## INPUT RECORDS
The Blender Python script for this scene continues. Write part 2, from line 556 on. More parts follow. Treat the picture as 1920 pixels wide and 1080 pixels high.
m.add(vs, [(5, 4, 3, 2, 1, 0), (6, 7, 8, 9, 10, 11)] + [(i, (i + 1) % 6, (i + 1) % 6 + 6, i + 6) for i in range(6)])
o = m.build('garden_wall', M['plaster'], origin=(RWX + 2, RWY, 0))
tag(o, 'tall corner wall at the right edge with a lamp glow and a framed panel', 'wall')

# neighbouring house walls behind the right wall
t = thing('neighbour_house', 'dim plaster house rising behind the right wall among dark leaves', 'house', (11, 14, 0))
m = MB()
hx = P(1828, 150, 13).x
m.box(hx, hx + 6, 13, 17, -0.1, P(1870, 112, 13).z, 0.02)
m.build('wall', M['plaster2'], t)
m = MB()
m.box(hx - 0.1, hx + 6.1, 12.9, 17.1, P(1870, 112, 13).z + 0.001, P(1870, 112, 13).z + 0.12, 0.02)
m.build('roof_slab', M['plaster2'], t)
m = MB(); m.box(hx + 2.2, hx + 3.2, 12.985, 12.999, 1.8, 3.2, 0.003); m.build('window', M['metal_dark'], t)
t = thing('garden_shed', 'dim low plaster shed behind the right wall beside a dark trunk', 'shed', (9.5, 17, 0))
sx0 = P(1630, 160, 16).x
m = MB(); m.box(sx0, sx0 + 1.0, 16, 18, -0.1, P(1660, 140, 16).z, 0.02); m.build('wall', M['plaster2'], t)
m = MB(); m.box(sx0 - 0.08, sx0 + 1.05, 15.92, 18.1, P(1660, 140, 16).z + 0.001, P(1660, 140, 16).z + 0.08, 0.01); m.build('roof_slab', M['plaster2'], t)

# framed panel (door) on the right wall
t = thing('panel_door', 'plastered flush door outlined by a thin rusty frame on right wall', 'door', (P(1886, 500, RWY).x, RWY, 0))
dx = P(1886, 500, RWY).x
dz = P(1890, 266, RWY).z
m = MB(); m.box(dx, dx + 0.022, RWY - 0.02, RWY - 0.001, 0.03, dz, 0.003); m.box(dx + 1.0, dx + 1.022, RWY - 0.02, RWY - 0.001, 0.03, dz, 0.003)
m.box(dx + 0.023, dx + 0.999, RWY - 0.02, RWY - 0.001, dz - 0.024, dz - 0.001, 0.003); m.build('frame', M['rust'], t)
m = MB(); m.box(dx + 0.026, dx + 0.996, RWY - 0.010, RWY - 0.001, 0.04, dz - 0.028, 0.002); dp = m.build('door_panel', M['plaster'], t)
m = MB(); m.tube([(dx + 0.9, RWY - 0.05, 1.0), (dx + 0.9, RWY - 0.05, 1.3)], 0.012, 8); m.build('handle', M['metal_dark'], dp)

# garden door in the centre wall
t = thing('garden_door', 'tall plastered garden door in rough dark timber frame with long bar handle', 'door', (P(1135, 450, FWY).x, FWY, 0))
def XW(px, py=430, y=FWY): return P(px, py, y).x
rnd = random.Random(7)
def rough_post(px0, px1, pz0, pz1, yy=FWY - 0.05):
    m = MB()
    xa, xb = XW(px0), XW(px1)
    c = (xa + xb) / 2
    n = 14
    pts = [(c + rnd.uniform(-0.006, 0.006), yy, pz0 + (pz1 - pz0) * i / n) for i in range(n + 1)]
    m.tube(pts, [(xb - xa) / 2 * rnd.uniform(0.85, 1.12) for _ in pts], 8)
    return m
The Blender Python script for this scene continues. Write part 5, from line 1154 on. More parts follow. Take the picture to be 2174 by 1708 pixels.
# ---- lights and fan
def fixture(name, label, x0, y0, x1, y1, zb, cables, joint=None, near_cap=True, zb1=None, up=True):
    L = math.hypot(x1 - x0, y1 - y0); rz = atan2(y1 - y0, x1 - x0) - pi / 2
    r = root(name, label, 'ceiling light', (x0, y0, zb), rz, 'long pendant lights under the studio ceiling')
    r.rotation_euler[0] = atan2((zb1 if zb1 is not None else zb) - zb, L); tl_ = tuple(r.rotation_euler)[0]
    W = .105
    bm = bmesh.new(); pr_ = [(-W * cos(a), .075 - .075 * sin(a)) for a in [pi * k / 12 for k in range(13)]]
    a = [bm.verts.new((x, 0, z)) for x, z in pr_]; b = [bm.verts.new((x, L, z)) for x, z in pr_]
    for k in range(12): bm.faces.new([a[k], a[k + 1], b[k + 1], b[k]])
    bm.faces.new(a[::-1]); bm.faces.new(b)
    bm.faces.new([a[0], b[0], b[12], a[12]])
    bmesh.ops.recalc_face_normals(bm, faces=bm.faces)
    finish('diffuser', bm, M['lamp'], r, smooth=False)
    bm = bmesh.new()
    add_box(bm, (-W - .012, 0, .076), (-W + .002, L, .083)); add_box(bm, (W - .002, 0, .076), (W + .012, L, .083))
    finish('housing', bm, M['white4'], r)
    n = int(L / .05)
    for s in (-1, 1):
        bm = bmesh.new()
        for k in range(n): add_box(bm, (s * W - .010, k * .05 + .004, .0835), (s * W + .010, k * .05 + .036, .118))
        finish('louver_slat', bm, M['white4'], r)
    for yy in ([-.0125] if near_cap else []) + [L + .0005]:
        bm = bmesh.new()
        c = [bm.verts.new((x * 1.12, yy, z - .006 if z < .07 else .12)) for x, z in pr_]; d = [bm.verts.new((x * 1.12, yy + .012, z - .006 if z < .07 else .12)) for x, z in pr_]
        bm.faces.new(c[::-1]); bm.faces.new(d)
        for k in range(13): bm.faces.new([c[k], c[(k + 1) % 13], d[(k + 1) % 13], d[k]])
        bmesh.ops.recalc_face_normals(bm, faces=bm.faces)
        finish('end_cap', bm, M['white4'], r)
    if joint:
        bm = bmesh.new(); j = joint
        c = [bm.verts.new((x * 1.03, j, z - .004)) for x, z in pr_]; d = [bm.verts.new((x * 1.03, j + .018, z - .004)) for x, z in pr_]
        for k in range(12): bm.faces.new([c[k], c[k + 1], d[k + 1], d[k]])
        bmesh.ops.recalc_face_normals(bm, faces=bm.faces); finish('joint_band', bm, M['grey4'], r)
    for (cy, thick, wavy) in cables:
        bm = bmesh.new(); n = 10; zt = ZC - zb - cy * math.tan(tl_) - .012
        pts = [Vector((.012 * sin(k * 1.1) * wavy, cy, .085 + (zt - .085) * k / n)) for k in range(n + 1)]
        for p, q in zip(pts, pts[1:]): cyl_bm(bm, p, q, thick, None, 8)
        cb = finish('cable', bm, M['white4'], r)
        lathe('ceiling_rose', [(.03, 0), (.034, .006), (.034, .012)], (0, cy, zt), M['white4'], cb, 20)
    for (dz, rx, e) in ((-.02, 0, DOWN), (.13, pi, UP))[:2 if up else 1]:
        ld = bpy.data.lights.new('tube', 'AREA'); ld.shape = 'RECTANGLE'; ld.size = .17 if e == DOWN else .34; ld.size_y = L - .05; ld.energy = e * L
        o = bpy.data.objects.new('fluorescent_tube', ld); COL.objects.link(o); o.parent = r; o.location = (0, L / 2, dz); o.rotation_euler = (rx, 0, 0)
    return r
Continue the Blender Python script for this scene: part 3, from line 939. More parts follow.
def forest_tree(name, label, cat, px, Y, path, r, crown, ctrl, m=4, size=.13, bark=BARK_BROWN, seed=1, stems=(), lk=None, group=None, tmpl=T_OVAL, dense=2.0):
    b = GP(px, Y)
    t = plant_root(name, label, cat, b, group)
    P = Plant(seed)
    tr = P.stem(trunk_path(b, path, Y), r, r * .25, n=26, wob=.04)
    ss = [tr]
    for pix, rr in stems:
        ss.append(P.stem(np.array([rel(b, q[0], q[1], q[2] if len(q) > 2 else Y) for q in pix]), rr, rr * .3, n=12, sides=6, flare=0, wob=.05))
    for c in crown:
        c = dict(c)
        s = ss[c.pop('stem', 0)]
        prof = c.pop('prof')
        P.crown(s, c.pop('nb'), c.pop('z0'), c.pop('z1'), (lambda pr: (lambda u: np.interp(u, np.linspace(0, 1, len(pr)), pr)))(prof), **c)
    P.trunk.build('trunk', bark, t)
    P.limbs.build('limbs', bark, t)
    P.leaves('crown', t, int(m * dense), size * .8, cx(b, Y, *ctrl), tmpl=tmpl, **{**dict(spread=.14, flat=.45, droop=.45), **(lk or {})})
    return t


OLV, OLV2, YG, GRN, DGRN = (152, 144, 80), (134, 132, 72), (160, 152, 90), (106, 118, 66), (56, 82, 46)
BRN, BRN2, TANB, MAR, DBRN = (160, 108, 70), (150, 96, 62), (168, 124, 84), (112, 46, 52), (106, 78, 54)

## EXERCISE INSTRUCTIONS
Lines from the start of the material above through the line containing "m = MB(); m.box(sx0 - 0.08, sx0" are to be duplicated exactly, and only those.

## FINAL RESULT
The Blender Python script for this scene continues. Write part 2, from line 556 on. More parts follow. Treat the picture as 1920 pixels wide and 1080 pixels high.
m.add(vs, [(5, 4, 3, 2, 1, 0), (6, 7, 8, 9, 10, 11)] + [(i, (i + 1) % 6, (i + 1) % 6 + 6, i + 6) for i in range(6)])
o = m.build('garden_wall', M['plaster'], origin=(RWX + 2, RWY, 0))
tag(o, 'tall corner wall at the right edge with a lamp glow and a framed panel', 'wall')

# neighbouring house walls behind the right wall
t = thing('neighbour_house', 'dim plaster house rising behind the right wall among dark leaves', 'house', (11, 14, 0))
m = MB()
hx = P(1828, 150, 13).x
m.box(hx, hx + 6, 13, 17, -0.1, P(1870, 112, 13).z, 0.02)
m.build('wall', M['plaster2'], t)
m = MB()
m.box(hx - 0.1, hx + 6.1, 12.9, 17.1, P(1870, 112, 13).z + 0.001, P(1870, 112, 13).z + 0.12, 0.02)
m.build('roof_slab', M['plaster2'], t)
m = MB(); m.box(hx + 2.2, hx + 3.2, 12.985, 12.999, 1.8, 3.2, 0.003); m.build('window', M['metal_dark'], t)
t = thing('garden_shed', 'dim low plaster shed behind the right wall beside a dark trunk', 'shed', (9.5, 17, 0))
sx0 = P(1630, 160, 16).x
m = MB(); m.box(sx0, sx0 + 1.0, 16, 18, -0.1, P(1660, 140, 16).z, 0.02); m.build('wall', M['plaster2'], t)
m = MB(); m.box(sx0 - 0.08, sx0 + 1.05, 15.92, 18.1, P(1660, 140, 16).z + 0.001, P(1660, 140, 16).z + 0.08, 0.01); m.build('roof_slab', M['plaster2'], t)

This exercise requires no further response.